Didier Bezace multiplie toutefois les genres et introduit notamment une bonne dose d’humour noir, que ce soit dans les interactions entre Paul et sa femme, ou alors quand le personnage décide d’accepter un travail de promeneur de chien. On rit parfois, on sourit plus souvent et Le cas Sneijder n’est pas une comédie, plutôt un drame teinté parfois de moments plus légers. L’essentiel reste le traitement du deuil, ce processus qui oblige à continuer de vivre quand on a perdu quelqu’un. C’est d’autant plus difficile quand ce quelqu’un est sa propre fille et Pierre Arditi est parfait pour incarner cet homme brisé par la tragédie, incapable de sortir le nez de ses revues spécialisées sur les ascenseurs. L’acteur est à peine reconnaissable, il est physiquement au bout du rouleau sur scène et son jeu est frappant de naturel. C’est simple, il est toujours très précisément sur le bon rythme et le ton juste et certaines de ses apparitions sont très touchantes, parfois uniquement quand il échange avec Charlie, le chien qu’il doit promener. Malheureusement, les acteurs qui l’entourent ne sont pas tous aussi bons et même tous assez mauvais, à l’exception de Thierry Gibault qui incarne le patron des promeneurs de chien et qui est très drôle. Pour le reste, les interprétations manquent cruellement de vie et de réalisme, les deux actrices notamment ne sont pas dans le ton et elles sonnent faux. Ce n’est pas que de leur faute toutefois, les dialogues veulent faire réfléchir, mais ils sont parfois moins intéressants dans les faits que leur ambition le laissait croire. Toutes les réflexions sur la place des ascenseurs sonne un peu creux et cela n’aide pas la pièce.

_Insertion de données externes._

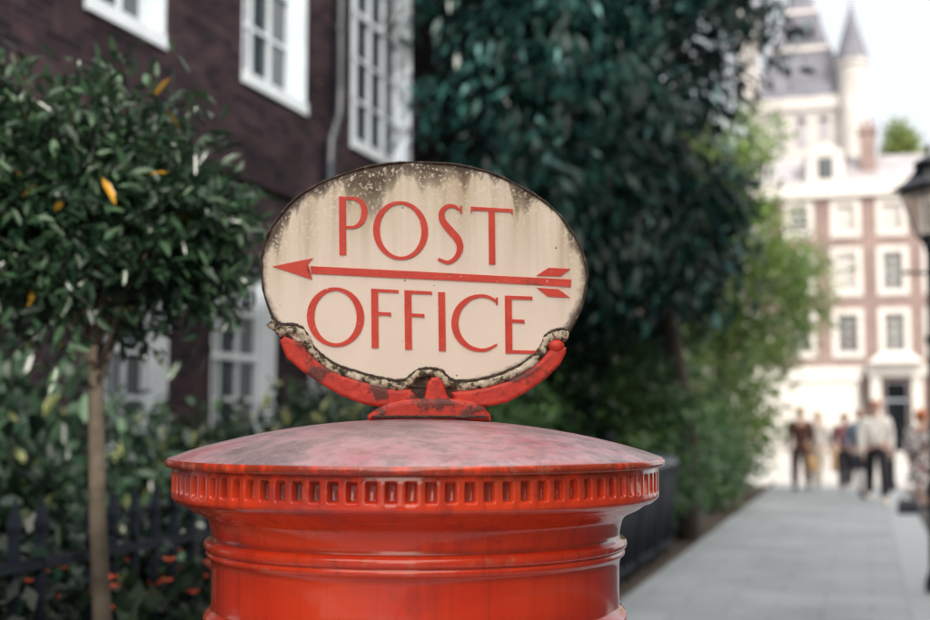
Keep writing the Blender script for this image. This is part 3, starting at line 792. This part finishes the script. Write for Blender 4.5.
for h, z in ((hb, zb), (ht, zt)):
    for s_ in (-1, 1): b.box(-h, h, s_*h-.01, s_*h+.01, z-.012, z+.012); b.box(s_*h-.0095, s_*h+.0095, -h+.011, h-.011, z-.011, z+.011)
b.lathe([(.05, 3.11), (.09, 3.15), (.09, 3.19)], 16)
b.build('lantern_frame', M_IRONB, LP)
for k_ in range(4):
    b = MB(); q = [(-hb+.012, -hb+.002, zb+.013), (hb-.012, -hb+.002, zb+.013), (ht-.012, -ht+.002, zt-.013), (-ht+.012, -ht+.002, zt-.013)]
    rot = Matrix.Rotation(k_*PI/2, 3, 'Z'); b.add([rot @ Vector(p) for p in q], [(0, 1, 2, 3)]); b.build('pane', M_LAMPGLASS, LP)
b = MB(); b.pyramid([(.235, 3.633), (.24, 3.65), (.15, 3.72), (.10, 3.79), (.085, 3.84), (.10, 3.86), (.09, 3.89), (.03, 3.94)]); b.build('lantern_roof', M_IRONB, LP)
b = MB(); b.lathe([(.03, 3.94), (.012, 3.96), (.028, 3.99), (.02, 4.02), (.004, 4.08)], 12); b.build('finial', M_IRONB, LP, True)

# ------------------------------------------------------------------ post box
PX, PY = -.5133, 1.4636
PB = thing('post_box', (PX, PY, 0), 'red cast iron pillar box with a domed, grime-streaked fluted cap', 'post box', rz=R(19.4)); PB.scale = (.982, .982, 1); PB.location.z = .0035
prof = [(.2955, 1.5185)]
for i in range(1, 15):
    t = i/14; r = .2955*(1-t)
    prof.append((max(r, .002), 1.5185+.0450*(1-(r/.2955)**2)**.92))
b = MB(); b.lathe([(.280, 1.5085), (.2925, 1.5085), (.2958, 1.5105), (.2966, 1.5145)] + [(.2962, 1.5172)] + prof, 160)
b.build('cap', M_DOME, PB, True)
# lip material split: dome keeps the faded top, the fluted band is its own part
NP = 92
def flute_band():
    per = [(0., 0), (.40, 0), (.50, 1), (.90, 1)]
    zr = [(1.5084, 0), (1.5030, 0), (1.5005, .75), (1.4985, 1), (1.4835, 1), (1.4810, 0), (1.4745, 0)]
    R0, DP = .2905, .0095
    vs, fs = [], []
    prof_b = [(.2885, 1.4720), (.2835, 1.4680), (.2800, 1.4672), (.2755, 1.4650), (.2680, 1.4598), (.2590, 1.4560), (.2520, 1.4525), (.2475, 1.4470), (.2455, 1.4400)]
    rows = []
    for z, dz in zr:
        rr = []
        for k in range(NP):
            for u, du in per:
                a = 2*PI*(k+u)/NP
                r = R0 - DP*du*dz
                if z > 1.507: r = .2890
                if z > 1.502 and z < 1.507: r = .2905
                rr.append((r*math.cos(a), r*math.sin(a), z))
        rows.append(rr)
    rows.append([(.2885/ R0*p[0], .2885/R0*p[1], 1.4720) for p in rows[-1]])
    n = NP*4
    for rw in rows: vs += rw
    for i in range(len(rows)-1):
        for k in range(n):
            k2 = (k+1) % n
            fs.append(((i+1)*n+k, (i+1)*n+k2, i*n+k2, i*n+k))
    m = MB(); m.add(vs, fs)
    return m, prof_b
fb, prof_b = flute_band()
o = fb.build('fluted_band', M_RED, PB)
bv = o.modifiers.new('bevel', 'BEVEL'); bv.width = .0009; bv.segments = 2; bv.limit_method = 'ANGLE'; bv.angle_limit = R(25)
o.data.polygons.foreach_set('use_smooth', [True]*len(o.data.polygons))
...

Au total, Le cas Sneijder est à la fois une réussite brillante pour son personnage principal et une déception pour ses autres acteurs. La mise en scène de Didier Bezace est bien trouvée et vraiment belle et Pierre Arditi est parfaitement à l’aise dans le rôle de Paul Sneijder, mais l’émotion est souvent perturbée par un jeu trop peu réaliste ou des dialogues un peu bêtes. Dommage, même si on peut se déplacer uniquement pour voir l’acteur principal.
La pièce sera présentée au Théâtre Sénart à partir du 7 juin.